I get a debug build running soon enough, and after waiting the requisite ten years for LLVM to start up in Debug mode, I quickly discover a new problem: stack overflow!

This is an interesting side effect of debug builds. They don't inline functions, so common Standard Library containers end up using an order of magnitude more stack space for simple operations than they do in optimized builds. Epoch, being very happy to implement lots of things using recursion, finds stack space to be at a premium. Part of the complicating factor here is that the garbage collector itself is recursive, so it too wants a lot of stack space.
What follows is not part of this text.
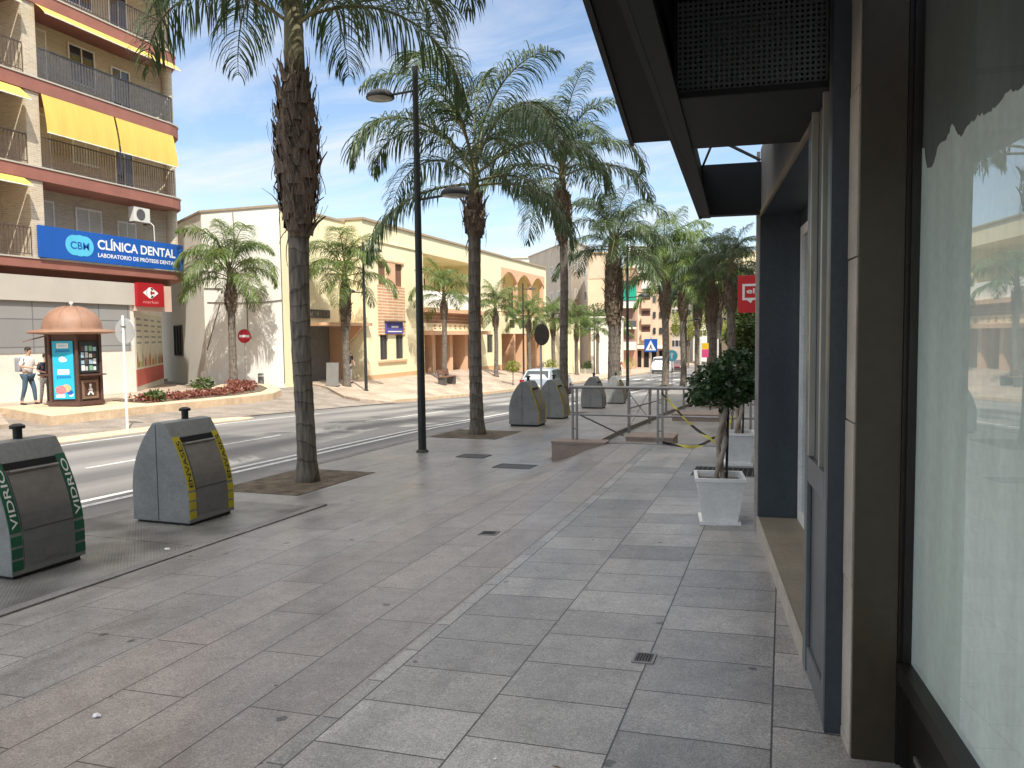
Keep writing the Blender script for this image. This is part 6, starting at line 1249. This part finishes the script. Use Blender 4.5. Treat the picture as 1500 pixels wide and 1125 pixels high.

So it looks like my next task is to rewrite the recursive garbage collector to be iterative instead. Hurray. Thankfully, it's not terribly hard, and only takes a few minutes. Now to run this debug build again...

After what feels like an eternity or three, the debugger halts - access violation! We're making progress!

A careful examination of the crashed process reveals that the cause of the bug is probably a recent change to the way pattern matching and type decomposition are implemented; there are now locations in the code where stack roots are not initialized to zero, meaning that the garbage collector will happily walk into garbage random memory addresses trying to discover reachable objects.

In order to confirm this theory, I need to dump out the LLVM IR for the compiled program - which weighs in at around 6MB.

Analyzing the LLVM IR seems to corroborate my suspicions. There are indeed edge cases where pattern-matched functions could wind up passing bogus stack roots to the garbage collector. There are two options for fixing this: either figure out a way to eliminate the edge case at code-generation time, or just remove the hack that caused them to be created in the first place.

After waffling for a few minutes, I choose to remove the hack. It'll cost a bit of performance, but stability is more important.

Of course, nothing can ever be that easy. Even with the optimization hack removed, the crash occurs. There must be something deeper going on here.

It takes some deep diving, but I eventually notice something that might be related to the problem. In LLVM, the meta-instruction for flagging a variable as being a stack root is required to appear at the beginning of the function's code (first basic block, to be strictly accurate). In the dumped IR, there are many locations where this is being violated. I wonder if that's stomping on the ability of the JIT to accurately locate stack roots... in any case, it merits investigation.

Examining my code reveals that the fault doesn't lie in the emission of stack root markers; there must be something in LLVM that rearranges them somehow, although disabling all of the LLVM optimization passes fails to correct the crash, so maybe it was a red herring all along.

I need a simpler repro case, or I'm going to go insane waiting for this slow code to run. Thankfully, getting a working compiler back is just a matter of turning the GC back off for the time being, so I can build a simple test-case program.

Annoyingly, the first test case I build works fine, garbage collection and all.

Eventually, the head-scratching gets old and boring, and I think it's time to take a break from this sucker for a while. I'm not making any progress and I've quit thinking clearly; more just staring blankly at the screen hoping for inspiration.

So yeah... we'll try this again later!